Taking advantage of this trend is a wonderful new product called Wunda, from Nestlé. Made of peas, it has around half the carbon footprint of cow’s milk and, of course, they carbon offset the rest, then offer it in a multitude of delicious flavours. It’s been a resounding success in Europe so expect to see it on our shores soon.

Let’s flick the switch to technology. Microsoft rocked the sustainability world when, in 2020, it announced it will take more carbon from the atmosphere than it produces by 2030. Not to be outdone, it then outdid itself by announcing the long-term goal to ‘remove by 2050 all the carbon the company has emitted either directly or by electrical consumption since it was founded in 1975’. That’s a big statement, meaning if you have ever or even intend to use a Microsoft product (is it possible not to?), the climate impact of all those spreadsheets will by 2050 be zero.

While Microsoft is leading the big tech game, none of the big guys are far behind. Every Apple product you buy will be delivered carbon neutral by 2030. Google servers have been running on 100% renewables since 2017. Even Amazon will run on clean energy by 2025. Expect to see an announcement on how they plan to deal with the carbon created by their billions of annual deliveries some time soon.

Closer to home, VB is brewed with 100% renewables. What’s more, if your rooftop solar panels generate more energy than you use, they’ll pay you in beer.

Ben & Jerry’s went a step further in 2020, launching ‘Unfudge our Future’, a dairy-free flavour that is not only carbon neutral but donates to demanding more climate action in this country. Sadly, political action is a scary step too far for most of Australia’s marketers, so it’s nice to see the local arm of an international brand letting the haters hate and showing everyone how it’s done.

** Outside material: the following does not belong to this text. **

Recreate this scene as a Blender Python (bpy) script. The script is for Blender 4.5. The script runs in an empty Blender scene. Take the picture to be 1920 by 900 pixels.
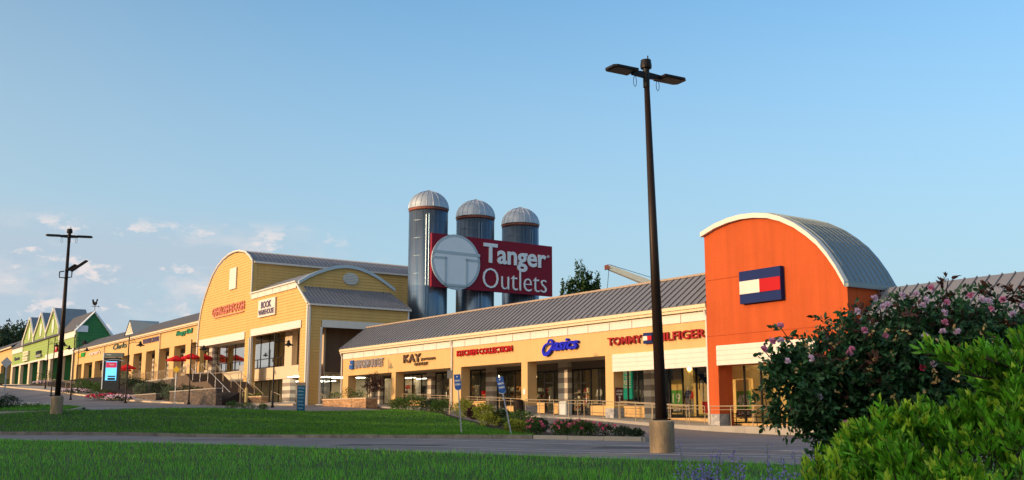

Meanwhile, while some of Australia’s larger energy retailers have spent years lobbying our open-eared government against climate action, upstart retailer Powershop has supplied every one of its customers with carbon neutral energy since the day it began, at no extra cost.

As a pure play sustainability agency, we’ve spent over a decade outlining the opportunity to put climate and other social and environmental issues that people truly care about front and centre of brands. It’s been frustrating to see how few have been inclined to listen, but I guess that’s what makes leaders leaders, right? Future focus, good planning and the guts to take a chance and see it through.

Now, the time for leadership is past, but the market opportunity remains. In the coming year, expect to see brands that are prepared to innovate their products to have a lower climate impact, then place authentic action at the centre of their marketing, join the leaders in having a bright, carbon-free future.